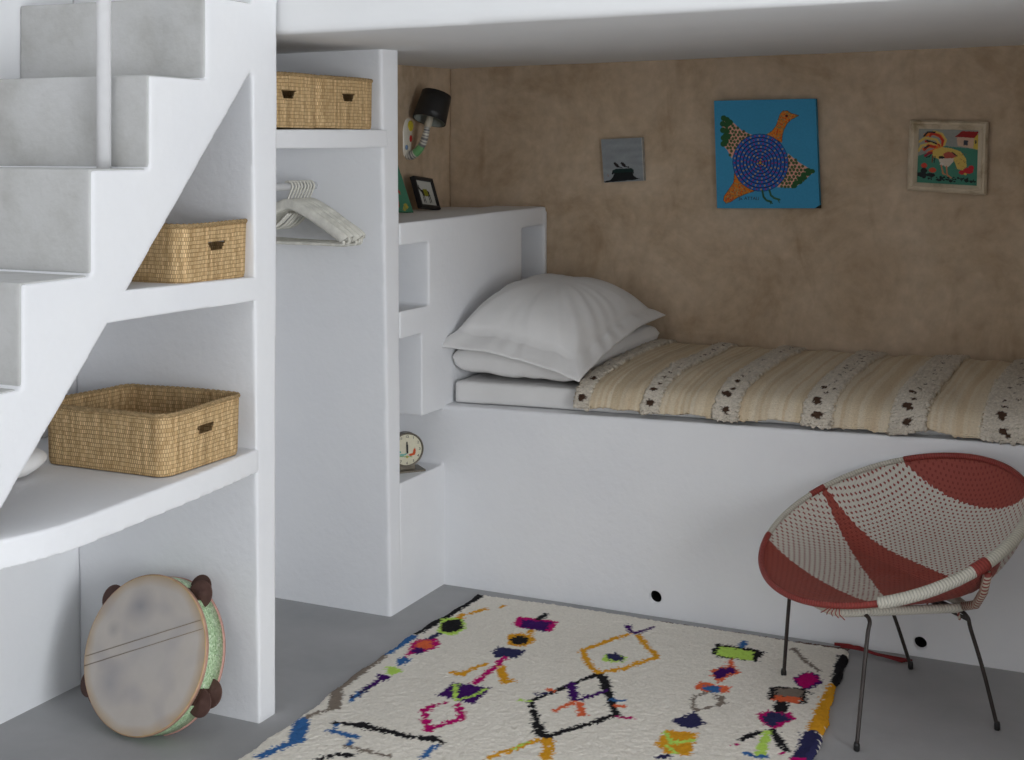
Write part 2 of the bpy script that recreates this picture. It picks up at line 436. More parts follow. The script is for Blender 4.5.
def pillow(name, label, corners, T, B, fl=.10, seed=0, sag=None, group=None, wr=.006, pw=2.4, ex=.62, hem=0, lf=.012):
    """corners: front-left, front-right, back-right, back-left"""
    C = [np.array(c, float) for c in corners]
    nu, nv = 90, 110
    top = []; bot = []
    for j in range(nv):
        for i in range(nu):
            u = -1+2*i/(nu-1); v = -1+2*j/(nv-1)
            # pull edges in between the corners
            uu = u*(1-.045*(1-v*v)); vv = v*(1-.035*(1-u*u))
            a, b = (uu+1)/2, (vv+1)/2
            p = C[0]*(1-a)*(1-b)+C[1]*a*(1-b)+C[2]*a*b+C[3]*(1-a)*b
            ue = min(abs(u)/(1-fl), 1); ve = min(abs(v)/(1-fl), 1)
            h = ((1-ue**pw)**ex)*((1-ve**pw)**ex)
            edge = max(abs(u), abs(v))
            w = noise.noise(Vector((u*2.2+seed, v*2.2, seed*3.1)))
            # radiating creases near the corners and seam
            ang = math.atan2(v, u)
            cr = noise.noise(Vector((math.cos(ang)*5+seed, math.sin(ang)*5, edge*1.2)))
            dz = w*lf*(h+.1)+cr*wr*(edge**2)*(1.2 if edge < .97 else .6)
            if sag: dz += sag(u, v)
            if hem: dz += hem*(1-max(0, (max(abs(u), abs(v))-(1-fl))/fl)**1.3)
            th = .004+.0
            top.append((p[0], p[1], p[2]+T*h+dz+th))
            bot.append((p[0], p[1], p[2]-B*h+dz*.5+(sag(u, v)*.5 if sag else 0)-0))
    n = nu*nv
    f = grid_faces(nu, nv)+[[x+n for x in q] for q in grid_faces(nu, nv, True)]
    bd = [i for i in range(nu)]+[j*nu+nu-1 for j in range(1, nv)]+[(nv-1)*nu+i for i in range(nu-2, -1, -1)]+[j*nu for j in range(nv-2, 0, -1)]
    for k in range(len(bd)):
        a, b = bd[k], bd[(k+1) % len(bd)]
        f.append([b, a, a+n, b+n])
    o = mobj(name, top+bot, f, LINEN)
    tag(o, label, 'pillow')
    # seam line: where the flange starts, a stitched ridge
    sm = []
    for k in range(200):
        t = k/200*4; q = int(t); r = t-q; e = 1-fl*1.0
        u, v = [(-e+2*e*r, -e), (e, -e+2*e*r), (e-2*e*r, e), (-e, e-2*e*r)][q]
        i = (u+1)/2*(nu-1); j = (v+1)/2*(nv-1)
        P = top[int(round(j))*nu+int(round(i))]; sm.append((P[0], P[1], P[2]+.001))
    return o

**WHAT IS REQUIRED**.
Set the listing down in full and exactly. Pictures within it should not appear in the copy.

**SOLUTION TO THE PROBLEM**.
Write part 2 of the bpy script that recreates this picture. It picks up at line 436. More parts follow. The script is for Blender 4.5.
def pillow(name, label, corners, T, B, fl=.10, seed=0, sag=None, group=None, wr=.006, pw=2.4, ex=.62, hem=0, lf=.012):
    """corners: front-left, front-right, back-right, back-left"""
    C = [np.array(c, float) for c in corners]
    nu, nv = 90, 110
    top = []; bot = []
    for j in range(nv):
        for i in range(nu):
            u = -1+2*i/(nu-1); v = -1+2*j/(nv-1)
            # pull edges in between the corners
            uu = u*(1-.045*(1-v*v)); vv = v*(1-.035*(1-u*u))
            a, b = (uu+1)/2, (vv+1)/2
            p = C[0]*(1-a)*(1-b)+C[1]*a*(1-b)+C[2]*a*b+C[3]*(1-a)*b
            ue = min(abs(u)/(1-fl), 1); ve = min(abs(v)/(1-fl), 1)
            h = ((1-ue**pw)**ex)*((1-ve**pw)**ex)
            edge = max(abs(u), abs(v))
            w = noise.noise(Vector((u*2.2+seed, v*2.2, seed*3.1)))
            # radiating creases near the corners and seam
            ang = math.atan2(v, u)
            cr = noise.noise(Vector((math.cos(ang)*5+seed, math.sin(ang)*5, edge*1.2)))
            dz = w*lf*(h+.1)+cr*wr*(edge**2)*(1.2 if edge < .97 else .6)
            if sag: dz += sag(u, v)
            if hem: dz += hem*(1-max(0, (max(abs(u), abs(v))-(1-fl))/fl)**1.3)
            th = .004+.0
            top.append((p[0], p[1], p[2]+T*h+dz+th))
            bot.append((p[0], p[1], p[2]-B*h+dz*.5+(sag(u, v)*.5 if sag else 0)-0))
    n = nu*nv
    f = grid_faces(nu, nv)+[[x+n for x in q] for q in grid_faces(nu, nv, True)]
    bd = [i for i in range(nu)]+[j*nu+nu-1 for j in range(1, nv)]+[(nv-1)*nu+i for i in range(nu-2, -1, -1)]+[j*nu for j in range(nv-2, 0, -1)]
    for k in range(len(bd)):
        a, b = bd[k], bd[(k+1) % len(bd)]
        f.append([b, a, a+n, b+n])
    o = mobj(name, top+bot, f, LINEN)
    tag(o, label, 'pillow')
    # seam line: where the flange starts, a stitched ridge
    sm = []
    for k in range(200):
        t = k/200*4; q = int(t); r = t-q; e = 1-fl*1.0
        u, v = [(-e+2*e*r, -e), (e, -e+2*e*r), (e-2*e*r, e), (-e, e-2*e*r)][q]
        i = (u+1)/2*(nu-1); j = (v+1)/2*(nv-1)
        P = top[int(round(j))*nu+int(round(i))]; sm.append((P[0], P[1], P[2]+.001))
    return o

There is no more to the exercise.